Wir bieten Ihnen sowohl ein anregendes Ambiente als auch eine stilvolle Atmosphäre.

Unsere Mitarbeiten können Ihnen sowohl auf Deutsch als auch auf Englisch antworten.

There is no intrinsic reason to differentiate between the order of the parts. In both cases, I would be totally fine with inverting the order.


In the phrase nicht nur X sondern auch Y, there is a clear emphasis that X is taken for granted or at least somewhat more logically implied whereas Y is a somewhat surprising or extravagant addition.

Die Firma Hintermayr ist ein weltweit vernetztes, mittelständisches Unternehmen. Daher können unsere Mitarbeiter Ihnen nicht nur auf Deutsch sondern auch auf Englisch, Russisch, Spanisch und Chinesisch antworten.

(Hintermayr being a German name implies that people in the company will speak German especially with the added information of mittelständisch.
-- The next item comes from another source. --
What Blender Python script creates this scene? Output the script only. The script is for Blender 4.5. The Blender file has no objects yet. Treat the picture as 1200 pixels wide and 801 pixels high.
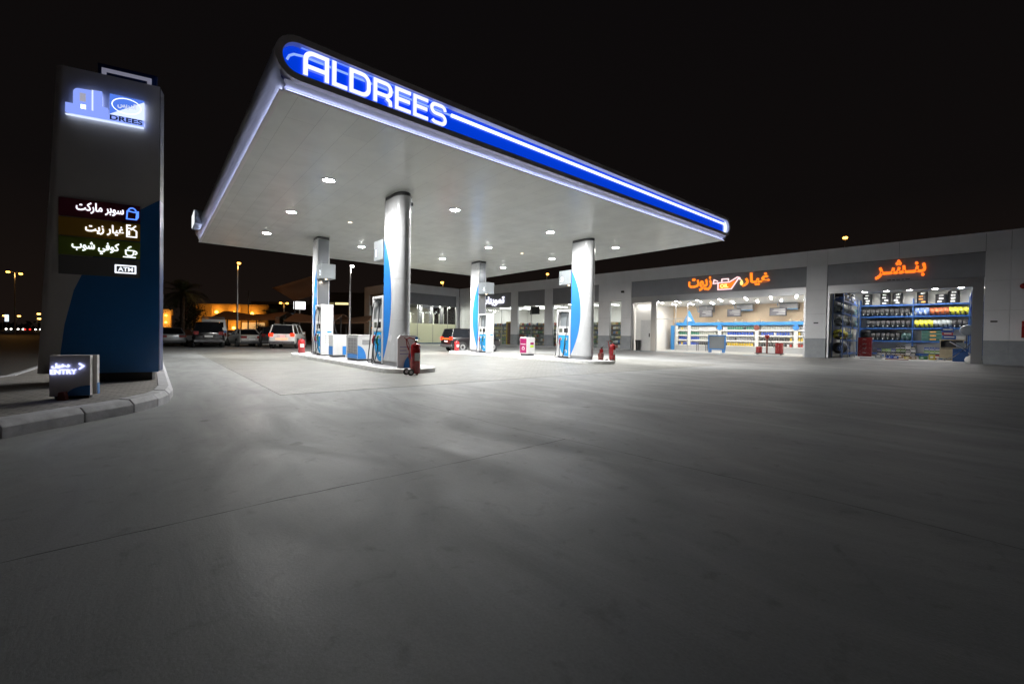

The additional languages can be seen as unexpected bonus.)

Unser Hotel bieten Ihnen nicht nur eine finnische Sauna sondern auch ein türkisches Dampfbad, ein japanisches Onsen und eine russische Banja.

(Saunas (implying Finnish) are often present at wellness hotels, the others are more exclusive extras.)

Reversing the order in nicht nur X sondern auch Y will also reverse what you are trying to say; you would be making something else the ‘standard’ and the previous standard the ‘exceptional’.

Hence also why the line of the Christmas carol is:

Du grünst nicht nur
Zur Sommerzeit
Nein auch im Winter
Wenn es schneit.

(Nein auch can be taken as a special form of sondern auch.) It is nothing special that a tree is green in the summer; practically all trees are. It is, however, exceptional for a tree to be greening in winter when most trees have lost their leaves and even some lose their needles.